◆ **Directions for this task**:
Output the data below in full, character for character.

◆ **Supplied information**:
□ □ □ □ □
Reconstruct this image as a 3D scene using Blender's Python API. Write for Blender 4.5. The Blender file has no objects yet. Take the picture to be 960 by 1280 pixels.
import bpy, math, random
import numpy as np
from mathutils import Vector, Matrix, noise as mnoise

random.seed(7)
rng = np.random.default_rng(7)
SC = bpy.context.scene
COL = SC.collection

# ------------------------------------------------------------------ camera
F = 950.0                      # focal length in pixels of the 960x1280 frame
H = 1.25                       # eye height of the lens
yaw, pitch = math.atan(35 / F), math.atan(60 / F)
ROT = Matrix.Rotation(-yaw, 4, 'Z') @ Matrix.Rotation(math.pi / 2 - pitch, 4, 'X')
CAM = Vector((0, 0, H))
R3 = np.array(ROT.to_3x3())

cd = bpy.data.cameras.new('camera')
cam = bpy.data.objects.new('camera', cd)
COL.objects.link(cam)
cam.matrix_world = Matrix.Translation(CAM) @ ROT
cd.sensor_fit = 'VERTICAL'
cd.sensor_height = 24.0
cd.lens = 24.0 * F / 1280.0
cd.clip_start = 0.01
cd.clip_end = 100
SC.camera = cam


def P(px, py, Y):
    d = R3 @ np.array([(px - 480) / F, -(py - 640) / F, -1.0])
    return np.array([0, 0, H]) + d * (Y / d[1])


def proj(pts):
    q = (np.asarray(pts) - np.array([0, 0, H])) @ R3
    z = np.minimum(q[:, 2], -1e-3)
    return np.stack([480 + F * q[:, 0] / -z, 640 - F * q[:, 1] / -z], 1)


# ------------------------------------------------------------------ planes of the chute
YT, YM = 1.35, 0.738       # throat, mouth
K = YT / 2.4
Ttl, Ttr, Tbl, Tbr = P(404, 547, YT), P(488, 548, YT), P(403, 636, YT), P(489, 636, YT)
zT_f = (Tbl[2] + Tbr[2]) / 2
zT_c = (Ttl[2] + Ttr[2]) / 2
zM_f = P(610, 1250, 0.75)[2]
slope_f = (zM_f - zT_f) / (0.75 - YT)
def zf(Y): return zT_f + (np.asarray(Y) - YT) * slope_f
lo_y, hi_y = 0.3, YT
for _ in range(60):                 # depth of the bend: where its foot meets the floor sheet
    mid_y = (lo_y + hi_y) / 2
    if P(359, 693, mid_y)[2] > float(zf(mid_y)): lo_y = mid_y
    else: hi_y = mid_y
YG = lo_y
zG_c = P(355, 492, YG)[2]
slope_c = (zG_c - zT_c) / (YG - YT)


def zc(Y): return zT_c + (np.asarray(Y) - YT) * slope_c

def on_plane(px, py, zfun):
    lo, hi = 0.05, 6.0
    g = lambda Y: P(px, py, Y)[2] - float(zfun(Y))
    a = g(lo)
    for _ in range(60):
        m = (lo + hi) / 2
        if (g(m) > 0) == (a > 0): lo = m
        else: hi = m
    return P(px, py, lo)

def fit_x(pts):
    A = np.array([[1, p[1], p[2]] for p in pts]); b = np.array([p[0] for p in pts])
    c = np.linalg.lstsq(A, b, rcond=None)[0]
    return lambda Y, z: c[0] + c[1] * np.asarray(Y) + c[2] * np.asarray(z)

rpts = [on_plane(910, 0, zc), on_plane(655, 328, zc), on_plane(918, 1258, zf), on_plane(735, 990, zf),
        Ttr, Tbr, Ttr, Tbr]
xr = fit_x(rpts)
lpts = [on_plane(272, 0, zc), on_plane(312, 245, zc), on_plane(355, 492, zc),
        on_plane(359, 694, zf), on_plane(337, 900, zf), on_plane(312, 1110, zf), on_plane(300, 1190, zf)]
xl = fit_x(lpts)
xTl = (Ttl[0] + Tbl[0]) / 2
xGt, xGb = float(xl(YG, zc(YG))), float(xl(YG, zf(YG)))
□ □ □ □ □
◆ **Solution to this task**:
Reconstruct this image as a 3D scene using Blender's Python API. Write for Blender 4.5. The Blender file has no objects yet. Take the picture to be 960 by 1280 pixels.
import bpy, math, random
import numpy as np
from mathutils import Vector, Matrix, noise as mnoise

random.seed(7)
rng = np.random.default_rng(7)
SC = bpy.context.scene
COL = SC.collection

# ------------------------------------------------------------------ camera
F = 950.0                      # focal length in pixels of the 960x1280 frame
H = 1.25                       # eye height of the lens
yaw, pitch = math.atan(35 / F), math.atan(60 / F)
ROT = Matrix.Rotation(-yaw, 4, 'Z') @ Matrix.Rotation(math.pi / 2 - pitch, 4, 'X')
CAM = Vector((0, 0, H))
R3 = np.array(ROT.to_3x3())

cd = bpy.data.cameras.new('camera')
cam = bpy.data.objects.new('camera', cd)
COL.objects.link(cam)
cam.matrix_world = Matrix.Translation(CAM) @ ROT
cd.sensor_fit = 'VERTICAL'
cd.sensor_height = 24.0
cd.lens = 24.0 * F / 1280.0
cd.clip_start = 0.01
cd.clip_end = 100
SC.camera = cam


def P(px, py, Y):
    d = R3 @ np.array([(px - 480) / F, -(py - 640) / F, -1.0])
    return np.array([0, 0, H]) + d * (Y / d[1])


def proj(pts):
    q = (np.asarray(pts) - np.array([0, 0, H])) @ R3
    z = np.minimum(q[:, 2], -1e-3)
    return np.stack([480 + F * q[:, 0] / -z, 640 - F * q[:, 1] / -z], 1)


# ------------------------------------------------------------------ planes of the chute
YT, YM = 1.35, 0.738       # throat, mouth
K = YT / 2.4
Ttl, Ttr, Tbl, Tbr = P(404, 547, YT), P(488, 548, YT), P(403, 636, YT), P(489, 636, YT)
zT_f = (Tbl[2] + Tbr[2]) / 2
zT_c = (Ttl[2] + Ttr[2]) / 2
zM_f = P(610, 1250, 0.75)[2]
slope_f = (zM_f - zT_f) / (0.75 - YT)
def zf(Y): return zT_f + (np.asarray(Y) - YT) * slope_f
lo_y, hi_y = 0.3, YT
for _ in range(60):                 # depth of the bend: where its foot meets the floor sheet
    mid_y = (lo_y + hi_y) / 2
    if P(359, 693, mid_y)[2] > float(zf(mid_y)): lo_y = mid_y
    else: hi_y = mid_y
YG = lo_y
zG_c = P(355, 492, YG)[2]
slope_c = (zG_c - zT_c) / (YG - YT)


def zc(Y): return zT_c + (np.asarray(Y) - YT) * slope_c

def on_plane(px, py, zfun):
    lo, hi = 0.05, 6.0
    g = lambda Y: P(px, py, Y)[2] - float(zfun(Y))
    a = g(lo)
    for _ in range(60):
        m = (lo + hi) / 2
        if (g(m) > 0) == (a > 0): lo = m
        else: hi = m
    return P(px, py, lo)

def fit_x(pts):
    A = np.array([[1, p[1], p[2]] for p in pts]); b = np.array([p[0] for p in pts])
    c = np.linalg.lstsq(A, b, rcond=None)[0]
    return lambda Y, z: c[0] + c[1] * np.asarray(Y) + c[2] * np.asarray(z)

rpts = [on_plane(910, 0, zc), on_plane(655, 328, zc), on_plane(918, 1258, zf), on_plane(735, 990, zf),
        Ttr, Tbr, Ttr, Tbr]
xr = fit_x(rpts)
lpts = [on_plane(272, 0, zc), on_plane(312, 245, zc), on_plane(355, 492, zc),
        on_plane(359, 694, zf), on_plane(337, 900, zf), on_plane(312, 1110, zf), on_plane(300, 1190, zf)]
xl = fit_x(lpts)
xTl = (Ttl[0] + Tbl[0]) / 2
xGt, xGb = float(xl(YG, zc(YG))), float(xl(YG, zf(YG)))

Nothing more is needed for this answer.